Republicans take part in march for truth
Republicans took to the streets today today to demand full disclosure on any state role in murders and collusion during the North’s Troubles.
Thousands of supporters responded to Sinn Féin President Gerry Adams’ call to march in Belfast in a bid to force Britain to acknowledge its involvement.
He told demonstrators gathered outside City Hall that the black ribbon symbol of the March for Truth Rally was being worn in an act of solidarity with all victims, their families and campaign groups.
The West Belfast MP declared: “It also sends a clear message to the British state that we are determined to pursue the truth.
“We are determined to campaign even though it may take a long time, until the British state acknowledges its administrative and institutional use of state violence and collusion.
“The reality, of course, is that everyone knows that these tactics were employed by the British.
“In quiet moments British Ministers will privately admit some of this.
“You the families, and the people who suffered directly from it know the truth. But the British government has never acknowledged it.
“On the contrary, they have employed the full weight of their political influence and authority to deny, cover-up and suppress the truth.”
Amid the street theatre atmosphere, marchers dressed as soldiers and police officers to emphasis their role as combatants throughout the Troubles.
Placards bearing the names of all those killed were held aloft, while others carried coffins along the route.
Mr Adams insisted that the British government cannot have a role in setting up any process to uncover the truth.
“It must be independent,” he said.
“One way of achieving independence is to have an international inquiry.
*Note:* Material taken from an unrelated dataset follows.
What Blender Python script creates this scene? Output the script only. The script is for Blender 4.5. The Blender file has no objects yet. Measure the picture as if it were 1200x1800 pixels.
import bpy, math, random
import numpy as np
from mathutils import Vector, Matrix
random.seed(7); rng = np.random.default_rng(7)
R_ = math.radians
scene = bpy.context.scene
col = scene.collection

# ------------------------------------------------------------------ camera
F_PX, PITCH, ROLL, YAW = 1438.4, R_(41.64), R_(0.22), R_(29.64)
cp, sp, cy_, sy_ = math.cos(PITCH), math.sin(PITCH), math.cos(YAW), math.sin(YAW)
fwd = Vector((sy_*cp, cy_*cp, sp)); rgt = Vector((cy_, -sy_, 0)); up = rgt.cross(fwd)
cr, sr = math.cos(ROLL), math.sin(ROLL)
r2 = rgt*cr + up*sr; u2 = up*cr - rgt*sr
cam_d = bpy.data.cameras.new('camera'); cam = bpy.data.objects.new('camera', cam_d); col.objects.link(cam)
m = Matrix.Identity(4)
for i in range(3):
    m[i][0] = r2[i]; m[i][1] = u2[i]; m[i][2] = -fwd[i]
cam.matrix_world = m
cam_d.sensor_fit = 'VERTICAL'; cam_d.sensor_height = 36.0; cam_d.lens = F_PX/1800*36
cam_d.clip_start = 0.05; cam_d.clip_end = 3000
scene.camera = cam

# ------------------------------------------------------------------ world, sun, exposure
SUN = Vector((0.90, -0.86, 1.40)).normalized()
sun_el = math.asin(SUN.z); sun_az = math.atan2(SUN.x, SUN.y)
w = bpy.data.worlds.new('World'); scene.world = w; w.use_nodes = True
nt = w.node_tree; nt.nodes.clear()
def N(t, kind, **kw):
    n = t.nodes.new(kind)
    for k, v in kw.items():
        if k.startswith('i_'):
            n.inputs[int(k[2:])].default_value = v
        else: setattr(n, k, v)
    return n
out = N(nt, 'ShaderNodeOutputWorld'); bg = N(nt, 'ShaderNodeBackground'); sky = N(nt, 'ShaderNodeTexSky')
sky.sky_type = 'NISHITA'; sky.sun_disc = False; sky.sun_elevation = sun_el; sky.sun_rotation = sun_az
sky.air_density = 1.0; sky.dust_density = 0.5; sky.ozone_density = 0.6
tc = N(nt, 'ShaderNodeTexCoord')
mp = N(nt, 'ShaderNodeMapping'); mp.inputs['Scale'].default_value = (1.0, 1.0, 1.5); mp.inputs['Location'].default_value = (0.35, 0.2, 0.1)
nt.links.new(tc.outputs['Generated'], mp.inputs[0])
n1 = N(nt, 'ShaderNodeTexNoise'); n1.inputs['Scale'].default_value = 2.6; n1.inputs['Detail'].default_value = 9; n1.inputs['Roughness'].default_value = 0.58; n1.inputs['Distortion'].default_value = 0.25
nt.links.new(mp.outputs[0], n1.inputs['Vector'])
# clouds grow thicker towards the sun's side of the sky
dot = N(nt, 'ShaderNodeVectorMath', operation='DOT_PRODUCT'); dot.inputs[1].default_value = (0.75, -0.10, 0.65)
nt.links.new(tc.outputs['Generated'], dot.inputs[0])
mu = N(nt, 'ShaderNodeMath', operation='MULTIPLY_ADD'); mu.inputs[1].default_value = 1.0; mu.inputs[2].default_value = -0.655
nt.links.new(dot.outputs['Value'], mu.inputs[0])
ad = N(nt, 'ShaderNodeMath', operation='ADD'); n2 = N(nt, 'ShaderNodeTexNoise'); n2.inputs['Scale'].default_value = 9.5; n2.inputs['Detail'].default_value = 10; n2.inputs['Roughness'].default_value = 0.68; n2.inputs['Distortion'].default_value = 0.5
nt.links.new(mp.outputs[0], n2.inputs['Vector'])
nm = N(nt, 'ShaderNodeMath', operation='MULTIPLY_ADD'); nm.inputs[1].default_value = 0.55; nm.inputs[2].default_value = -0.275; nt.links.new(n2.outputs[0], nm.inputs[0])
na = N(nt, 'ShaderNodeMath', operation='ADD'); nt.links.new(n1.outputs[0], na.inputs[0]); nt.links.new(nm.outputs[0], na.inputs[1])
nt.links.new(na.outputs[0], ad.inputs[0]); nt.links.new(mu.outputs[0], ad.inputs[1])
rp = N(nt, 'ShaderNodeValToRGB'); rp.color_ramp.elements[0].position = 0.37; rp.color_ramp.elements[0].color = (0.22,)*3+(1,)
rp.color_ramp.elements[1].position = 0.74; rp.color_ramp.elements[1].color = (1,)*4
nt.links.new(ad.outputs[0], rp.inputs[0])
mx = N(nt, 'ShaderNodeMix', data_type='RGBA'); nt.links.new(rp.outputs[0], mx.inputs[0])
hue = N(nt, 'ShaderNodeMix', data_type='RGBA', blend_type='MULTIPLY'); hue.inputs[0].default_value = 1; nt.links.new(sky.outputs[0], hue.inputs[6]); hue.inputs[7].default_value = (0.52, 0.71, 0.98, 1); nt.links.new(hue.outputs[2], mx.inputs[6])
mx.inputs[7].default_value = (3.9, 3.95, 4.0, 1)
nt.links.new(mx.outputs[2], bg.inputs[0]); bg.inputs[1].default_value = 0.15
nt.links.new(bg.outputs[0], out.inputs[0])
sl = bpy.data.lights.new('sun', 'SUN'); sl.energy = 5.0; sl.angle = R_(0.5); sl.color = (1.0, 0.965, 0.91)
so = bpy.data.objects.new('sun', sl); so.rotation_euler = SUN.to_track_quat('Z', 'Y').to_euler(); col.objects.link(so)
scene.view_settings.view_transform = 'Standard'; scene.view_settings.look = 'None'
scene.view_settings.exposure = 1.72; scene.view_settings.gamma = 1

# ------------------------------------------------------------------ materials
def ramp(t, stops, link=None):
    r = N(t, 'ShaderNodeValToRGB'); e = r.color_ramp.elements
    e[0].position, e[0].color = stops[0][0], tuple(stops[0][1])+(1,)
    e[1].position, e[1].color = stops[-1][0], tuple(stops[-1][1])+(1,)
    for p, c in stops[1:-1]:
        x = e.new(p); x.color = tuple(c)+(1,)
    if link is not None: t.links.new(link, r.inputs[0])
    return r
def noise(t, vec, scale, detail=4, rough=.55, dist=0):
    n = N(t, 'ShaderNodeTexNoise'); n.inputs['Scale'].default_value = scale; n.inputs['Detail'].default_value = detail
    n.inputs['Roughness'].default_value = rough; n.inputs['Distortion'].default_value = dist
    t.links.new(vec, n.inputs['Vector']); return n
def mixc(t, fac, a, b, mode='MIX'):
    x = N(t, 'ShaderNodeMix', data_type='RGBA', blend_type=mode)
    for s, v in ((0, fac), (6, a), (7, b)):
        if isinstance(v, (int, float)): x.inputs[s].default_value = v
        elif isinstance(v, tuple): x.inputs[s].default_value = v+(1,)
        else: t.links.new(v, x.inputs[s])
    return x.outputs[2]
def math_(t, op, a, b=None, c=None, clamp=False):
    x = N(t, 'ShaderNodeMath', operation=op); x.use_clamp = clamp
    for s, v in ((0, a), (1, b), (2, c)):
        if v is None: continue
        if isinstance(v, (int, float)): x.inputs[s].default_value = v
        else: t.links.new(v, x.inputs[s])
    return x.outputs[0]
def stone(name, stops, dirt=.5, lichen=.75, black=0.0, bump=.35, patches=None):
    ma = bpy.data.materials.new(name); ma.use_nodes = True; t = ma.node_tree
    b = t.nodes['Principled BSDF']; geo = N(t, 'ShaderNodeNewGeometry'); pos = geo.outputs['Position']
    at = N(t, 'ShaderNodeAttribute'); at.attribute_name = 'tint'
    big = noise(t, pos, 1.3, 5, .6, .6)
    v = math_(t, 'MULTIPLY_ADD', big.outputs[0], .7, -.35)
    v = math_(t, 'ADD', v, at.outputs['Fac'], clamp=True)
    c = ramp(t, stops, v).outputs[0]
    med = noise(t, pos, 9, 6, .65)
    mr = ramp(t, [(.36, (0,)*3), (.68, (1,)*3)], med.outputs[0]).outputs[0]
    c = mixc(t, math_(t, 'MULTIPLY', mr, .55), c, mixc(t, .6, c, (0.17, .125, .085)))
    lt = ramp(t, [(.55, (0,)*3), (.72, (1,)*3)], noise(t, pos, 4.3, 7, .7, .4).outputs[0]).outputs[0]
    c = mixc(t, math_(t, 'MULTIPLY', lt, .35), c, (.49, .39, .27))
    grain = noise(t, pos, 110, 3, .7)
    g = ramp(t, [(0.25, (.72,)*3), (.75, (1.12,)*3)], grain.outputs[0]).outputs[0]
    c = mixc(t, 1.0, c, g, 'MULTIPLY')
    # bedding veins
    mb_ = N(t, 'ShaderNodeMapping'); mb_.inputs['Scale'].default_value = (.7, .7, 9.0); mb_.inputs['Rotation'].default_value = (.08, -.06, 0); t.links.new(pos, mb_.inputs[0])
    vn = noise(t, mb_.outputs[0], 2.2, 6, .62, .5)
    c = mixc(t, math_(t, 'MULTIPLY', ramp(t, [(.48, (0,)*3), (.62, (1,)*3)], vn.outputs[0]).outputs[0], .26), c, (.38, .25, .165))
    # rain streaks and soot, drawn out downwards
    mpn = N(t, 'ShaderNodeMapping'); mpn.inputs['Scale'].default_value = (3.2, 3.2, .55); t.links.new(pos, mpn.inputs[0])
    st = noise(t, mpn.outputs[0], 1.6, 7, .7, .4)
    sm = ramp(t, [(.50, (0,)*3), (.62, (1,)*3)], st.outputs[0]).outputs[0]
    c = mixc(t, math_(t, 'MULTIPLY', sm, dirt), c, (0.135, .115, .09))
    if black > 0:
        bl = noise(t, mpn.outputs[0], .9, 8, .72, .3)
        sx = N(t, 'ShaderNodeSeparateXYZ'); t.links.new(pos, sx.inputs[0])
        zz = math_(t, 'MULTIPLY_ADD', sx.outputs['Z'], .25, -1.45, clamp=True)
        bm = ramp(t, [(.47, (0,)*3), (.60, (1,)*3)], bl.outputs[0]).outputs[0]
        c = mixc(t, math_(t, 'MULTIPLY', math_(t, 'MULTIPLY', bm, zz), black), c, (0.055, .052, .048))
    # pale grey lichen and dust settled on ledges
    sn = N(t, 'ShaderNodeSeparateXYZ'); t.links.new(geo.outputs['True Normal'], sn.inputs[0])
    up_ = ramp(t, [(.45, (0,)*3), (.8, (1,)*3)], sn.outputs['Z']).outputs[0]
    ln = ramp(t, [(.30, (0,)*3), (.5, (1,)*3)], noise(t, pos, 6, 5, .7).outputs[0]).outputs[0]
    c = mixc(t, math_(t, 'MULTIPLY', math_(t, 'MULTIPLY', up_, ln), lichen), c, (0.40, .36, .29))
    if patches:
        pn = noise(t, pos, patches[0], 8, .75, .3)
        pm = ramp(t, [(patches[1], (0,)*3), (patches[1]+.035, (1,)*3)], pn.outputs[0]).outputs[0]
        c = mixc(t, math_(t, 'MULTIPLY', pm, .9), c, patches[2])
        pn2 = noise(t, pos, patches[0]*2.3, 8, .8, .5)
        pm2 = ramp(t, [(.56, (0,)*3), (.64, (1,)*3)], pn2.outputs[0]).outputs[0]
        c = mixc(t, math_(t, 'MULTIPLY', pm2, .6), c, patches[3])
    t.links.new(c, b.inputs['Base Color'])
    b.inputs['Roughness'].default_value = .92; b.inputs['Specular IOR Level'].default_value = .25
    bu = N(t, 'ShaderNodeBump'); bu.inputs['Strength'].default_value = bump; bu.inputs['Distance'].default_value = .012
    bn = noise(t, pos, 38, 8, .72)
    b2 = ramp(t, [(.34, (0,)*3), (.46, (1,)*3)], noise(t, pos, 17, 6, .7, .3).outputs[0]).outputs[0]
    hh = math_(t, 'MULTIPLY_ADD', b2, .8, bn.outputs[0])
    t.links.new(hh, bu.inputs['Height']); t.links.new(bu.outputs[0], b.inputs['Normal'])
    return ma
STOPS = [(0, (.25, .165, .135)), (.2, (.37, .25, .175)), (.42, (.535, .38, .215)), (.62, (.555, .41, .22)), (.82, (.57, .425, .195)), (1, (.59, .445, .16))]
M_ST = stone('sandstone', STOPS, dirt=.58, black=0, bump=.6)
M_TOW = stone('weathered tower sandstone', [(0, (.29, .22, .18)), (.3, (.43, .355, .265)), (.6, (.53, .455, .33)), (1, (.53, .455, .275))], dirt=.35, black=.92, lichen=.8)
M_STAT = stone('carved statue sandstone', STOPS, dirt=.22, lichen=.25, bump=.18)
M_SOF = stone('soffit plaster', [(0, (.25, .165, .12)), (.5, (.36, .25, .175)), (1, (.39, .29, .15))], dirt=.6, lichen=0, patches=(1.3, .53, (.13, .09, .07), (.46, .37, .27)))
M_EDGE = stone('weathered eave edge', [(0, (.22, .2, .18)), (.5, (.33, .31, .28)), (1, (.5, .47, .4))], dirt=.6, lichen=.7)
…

“The United Nations or another reputable agency must be involved.
“One of the objectives of such an independent, international process would be to agree protocols and modalities which all relevant parties could sign up for.”
The Sinn Féin chief has come under fire over his demands, with opponents accusing him of hypocrisy given the IRA’s history of murder.
Earlier this week Eoghan Harris, a Senator in the Irish Republic and outspoken critic of the Provisionals, claimed Sinn Féin’s victimhood and grievances over unsolved killings was holding back the healing process in Northern Ireland.
Undeterred, however, Mr Adams accused the British state of developing a policy which resulted in thousands losing their lives, being injured or bereaved; and compounding this with an institutional cover-up.
He added: “It is also argued by some that because the British had agents in the IRA that there was republican collusion.
“Yes, the British recruited, blackmailed, tricked, intimidated and bribed individual republicans into working for them and I think it would be only right to have this dimension of British strategy investigated also.
“If the British state used former republicans to do its killing for it then the victims of that policy have the right to truth also.
The infiltration of organisations, the tactic of divide and conquer, of counter gangs, has long been a hallmark of British policy.
“But to compare, as anti-republicans do, this policy with the structured control and direction of unionist paramilitaries in the conduct of their war is disingenuous.
“However, both strategies have a number of things in common. They were about the defeat of republicanism. And they failed.
“That objective has not been achieved. And it never will be.
“On the contrary, Irish republicanism has defeated British militarism, and you, the people gathered here can take great heart from that reality and from your part in that endeavour.”